To Kline, this kind of rhetoric feels both harmful and ominous. “I definitely fear that if we keep trending along this path where we are buying what these leaders are selling, telling us that autism is horrible and it rips families apart —” Kline pauses. “I don’t want it to get to a point where inclusion is just thrown out the window, and people start insisting that the best thing for autistic children and adults is to be hidden behind walls once again.”

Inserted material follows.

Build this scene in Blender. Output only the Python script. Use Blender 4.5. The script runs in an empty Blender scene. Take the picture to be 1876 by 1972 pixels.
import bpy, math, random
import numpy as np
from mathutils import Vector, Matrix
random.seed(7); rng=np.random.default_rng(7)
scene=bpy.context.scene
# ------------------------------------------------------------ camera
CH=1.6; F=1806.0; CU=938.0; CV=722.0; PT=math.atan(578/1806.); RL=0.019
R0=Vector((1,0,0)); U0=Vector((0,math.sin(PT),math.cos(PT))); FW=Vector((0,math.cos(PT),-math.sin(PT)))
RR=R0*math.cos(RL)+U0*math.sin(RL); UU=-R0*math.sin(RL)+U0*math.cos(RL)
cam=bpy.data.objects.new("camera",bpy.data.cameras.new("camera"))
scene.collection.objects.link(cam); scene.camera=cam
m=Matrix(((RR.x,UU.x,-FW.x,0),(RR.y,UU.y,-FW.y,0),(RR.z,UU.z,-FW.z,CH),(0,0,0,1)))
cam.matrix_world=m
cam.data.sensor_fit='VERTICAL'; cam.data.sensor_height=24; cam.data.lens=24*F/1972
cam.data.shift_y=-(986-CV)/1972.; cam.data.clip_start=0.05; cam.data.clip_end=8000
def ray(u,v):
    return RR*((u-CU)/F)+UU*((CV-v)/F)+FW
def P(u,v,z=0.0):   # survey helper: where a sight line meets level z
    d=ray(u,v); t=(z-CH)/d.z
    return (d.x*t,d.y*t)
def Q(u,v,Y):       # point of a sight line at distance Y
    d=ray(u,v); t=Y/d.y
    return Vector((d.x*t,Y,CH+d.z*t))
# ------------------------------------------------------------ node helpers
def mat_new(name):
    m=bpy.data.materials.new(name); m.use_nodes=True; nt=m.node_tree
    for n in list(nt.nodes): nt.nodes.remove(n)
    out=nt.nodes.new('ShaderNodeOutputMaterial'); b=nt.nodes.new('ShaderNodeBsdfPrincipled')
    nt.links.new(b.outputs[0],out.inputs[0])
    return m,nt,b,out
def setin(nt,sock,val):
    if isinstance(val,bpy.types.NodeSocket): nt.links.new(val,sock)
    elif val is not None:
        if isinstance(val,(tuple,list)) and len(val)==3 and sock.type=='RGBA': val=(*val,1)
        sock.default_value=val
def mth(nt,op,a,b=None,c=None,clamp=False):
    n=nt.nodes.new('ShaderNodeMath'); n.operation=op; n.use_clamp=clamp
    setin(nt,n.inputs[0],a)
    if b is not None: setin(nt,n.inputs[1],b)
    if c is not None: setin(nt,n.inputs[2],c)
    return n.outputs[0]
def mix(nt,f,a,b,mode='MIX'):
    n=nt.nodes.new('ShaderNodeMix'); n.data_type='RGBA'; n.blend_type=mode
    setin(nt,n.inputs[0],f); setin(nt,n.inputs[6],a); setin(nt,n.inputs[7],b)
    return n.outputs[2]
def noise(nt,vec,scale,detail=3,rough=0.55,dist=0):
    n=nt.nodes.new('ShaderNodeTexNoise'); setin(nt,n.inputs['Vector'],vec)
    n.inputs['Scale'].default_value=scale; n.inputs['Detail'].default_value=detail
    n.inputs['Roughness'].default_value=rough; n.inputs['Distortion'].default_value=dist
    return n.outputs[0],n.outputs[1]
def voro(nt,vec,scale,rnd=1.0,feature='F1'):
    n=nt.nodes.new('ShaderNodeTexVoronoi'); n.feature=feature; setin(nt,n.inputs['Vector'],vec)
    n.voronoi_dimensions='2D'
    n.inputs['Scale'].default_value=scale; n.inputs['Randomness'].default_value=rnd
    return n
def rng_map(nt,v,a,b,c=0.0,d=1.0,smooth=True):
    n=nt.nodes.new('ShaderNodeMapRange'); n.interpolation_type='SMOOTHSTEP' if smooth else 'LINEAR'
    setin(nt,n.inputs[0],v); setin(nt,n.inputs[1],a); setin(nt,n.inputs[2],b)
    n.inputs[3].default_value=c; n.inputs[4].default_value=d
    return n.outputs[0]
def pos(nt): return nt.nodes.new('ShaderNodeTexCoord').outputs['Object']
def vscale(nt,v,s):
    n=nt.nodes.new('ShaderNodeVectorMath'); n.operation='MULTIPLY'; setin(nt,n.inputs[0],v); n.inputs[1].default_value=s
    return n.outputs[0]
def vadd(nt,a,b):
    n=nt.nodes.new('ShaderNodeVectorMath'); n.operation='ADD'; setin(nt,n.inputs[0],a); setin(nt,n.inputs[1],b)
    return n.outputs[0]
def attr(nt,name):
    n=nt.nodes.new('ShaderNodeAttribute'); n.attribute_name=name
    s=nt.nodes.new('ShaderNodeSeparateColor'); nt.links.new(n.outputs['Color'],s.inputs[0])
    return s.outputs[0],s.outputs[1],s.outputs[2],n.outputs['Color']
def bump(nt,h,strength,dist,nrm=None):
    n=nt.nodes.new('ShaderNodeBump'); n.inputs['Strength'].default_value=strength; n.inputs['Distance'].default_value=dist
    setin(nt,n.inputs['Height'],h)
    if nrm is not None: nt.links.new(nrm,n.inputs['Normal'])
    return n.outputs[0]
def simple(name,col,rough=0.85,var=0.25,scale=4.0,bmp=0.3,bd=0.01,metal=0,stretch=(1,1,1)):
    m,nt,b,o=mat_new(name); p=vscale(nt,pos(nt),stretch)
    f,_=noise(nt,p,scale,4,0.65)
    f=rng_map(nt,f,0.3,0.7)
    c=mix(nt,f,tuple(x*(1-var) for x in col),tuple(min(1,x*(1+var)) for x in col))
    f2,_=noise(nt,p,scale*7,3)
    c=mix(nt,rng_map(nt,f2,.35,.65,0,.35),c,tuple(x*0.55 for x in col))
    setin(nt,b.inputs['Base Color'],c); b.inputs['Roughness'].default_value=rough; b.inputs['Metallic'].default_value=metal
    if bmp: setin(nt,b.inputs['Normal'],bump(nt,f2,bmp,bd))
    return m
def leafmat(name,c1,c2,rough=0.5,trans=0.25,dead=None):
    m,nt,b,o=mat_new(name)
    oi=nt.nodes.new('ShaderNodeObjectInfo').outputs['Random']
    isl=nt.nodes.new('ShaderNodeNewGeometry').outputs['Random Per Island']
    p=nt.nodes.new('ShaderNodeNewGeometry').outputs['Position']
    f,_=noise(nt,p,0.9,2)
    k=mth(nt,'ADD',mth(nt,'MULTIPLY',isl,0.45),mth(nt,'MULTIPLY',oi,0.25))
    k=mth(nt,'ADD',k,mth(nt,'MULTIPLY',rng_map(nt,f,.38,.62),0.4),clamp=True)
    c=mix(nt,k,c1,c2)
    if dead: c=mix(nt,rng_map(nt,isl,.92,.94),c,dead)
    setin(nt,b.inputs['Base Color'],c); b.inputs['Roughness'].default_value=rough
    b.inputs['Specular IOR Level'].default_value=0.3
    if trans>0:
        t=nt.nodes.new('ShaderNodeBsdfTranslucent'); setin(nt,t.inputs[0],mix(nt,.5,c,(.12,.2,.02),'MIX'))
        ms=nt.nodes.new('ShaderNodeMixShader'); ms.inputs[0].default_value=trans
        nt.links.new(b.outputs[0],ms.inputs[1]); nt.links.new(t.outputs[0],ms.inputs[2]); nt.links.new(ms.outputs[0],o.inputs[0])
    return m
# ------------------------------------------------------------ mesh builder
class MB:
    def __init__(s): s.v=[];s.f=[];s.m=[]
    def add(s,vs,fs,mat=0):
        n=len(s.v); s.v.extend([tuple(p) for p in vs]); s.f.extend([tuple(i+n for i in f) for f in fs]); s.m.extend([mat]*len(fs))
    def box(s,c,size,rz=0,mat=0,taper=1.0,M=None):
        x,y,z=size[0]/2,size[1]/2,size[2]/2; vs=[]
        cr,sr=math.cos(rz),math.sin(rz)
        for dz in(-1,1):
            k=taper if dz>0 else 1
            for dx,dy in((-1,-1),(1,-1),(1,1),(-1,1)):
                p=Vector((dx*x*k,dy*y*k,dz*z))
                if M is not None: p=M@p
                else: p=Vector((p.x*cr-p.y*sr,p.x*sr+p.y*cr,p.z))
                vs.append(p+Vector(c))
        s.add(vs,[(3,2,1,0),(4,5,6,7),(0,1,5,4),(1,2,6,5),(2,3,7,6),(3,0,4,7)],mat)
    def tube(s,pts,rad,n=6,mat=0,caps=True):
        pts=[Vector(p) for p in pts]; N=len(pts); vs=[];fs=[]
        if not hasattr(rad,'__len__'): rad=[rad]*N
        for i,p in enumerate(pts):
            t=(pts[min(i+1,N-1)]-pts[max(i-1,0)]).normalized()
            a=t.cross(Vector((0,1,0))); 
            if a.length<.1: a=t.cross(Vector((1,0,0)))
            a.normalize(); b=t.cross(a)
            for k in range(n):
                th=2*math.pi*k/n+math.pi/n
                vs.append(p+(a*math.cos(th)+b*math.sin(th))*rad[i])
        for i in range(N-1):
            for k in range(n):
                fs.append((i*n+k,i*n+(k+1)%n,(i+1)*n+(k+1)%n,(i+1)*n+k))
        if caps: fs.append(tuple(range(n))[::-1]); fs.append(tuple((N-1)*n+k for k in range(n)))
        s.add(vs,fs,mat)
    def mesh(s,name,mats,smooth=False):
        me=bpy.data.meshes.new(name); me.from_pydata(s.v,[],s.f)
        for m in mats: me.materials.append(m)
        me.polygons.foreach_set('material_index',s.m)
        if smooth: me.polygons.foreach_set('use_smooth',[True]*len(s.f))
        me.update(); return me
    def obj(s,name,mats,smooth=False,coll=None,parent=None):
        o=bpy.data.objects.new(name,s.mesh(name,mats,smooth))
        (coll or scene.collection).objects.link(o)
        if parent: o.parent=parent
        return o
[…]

 In the not-too-distant past, autistic people got the label of "retarded" or "mentally ill" and ended up in snakepit institutions such as Creedmoor Psychiatric Center. At The Daily Caller a few weeks ago, Reagan Reese interviewed Trump:

REESE: It’s horrible. I want to get to Russia. I want to ask you another question about D.C. crackdown. Would you be open to the government reopening insane asylums for people with serious mental illness? 
TRUMP: Yeah I would.

REESE: You would?

TRUMP: Yeah I would.

TRUMP: Well, they used to have them, and you never saw people like we had, you know, they used to have them. And what happened is states like New York and California that had them, New York had a lot of them. They released them all into society because they couldn’t afford it. You know, it’s massively expensive. But we had, they were all over New York. I remember when I was growing up, Creedmoor. They had a place, Creedmoor, they had a lot of them, Bellevue, and they were closed by a certain governor. And I remember when they did, it was a long time ago, and I said they didn’t release these people? And they did. They released them into society, and that’s what you have. It’s a rough, it’s a rough situation.

REESE: How soon –

TRUMP: Why is that a big thing? People are thinking about that?

REESE: Well –

TRUMP: Because, you can’t have these people walking around.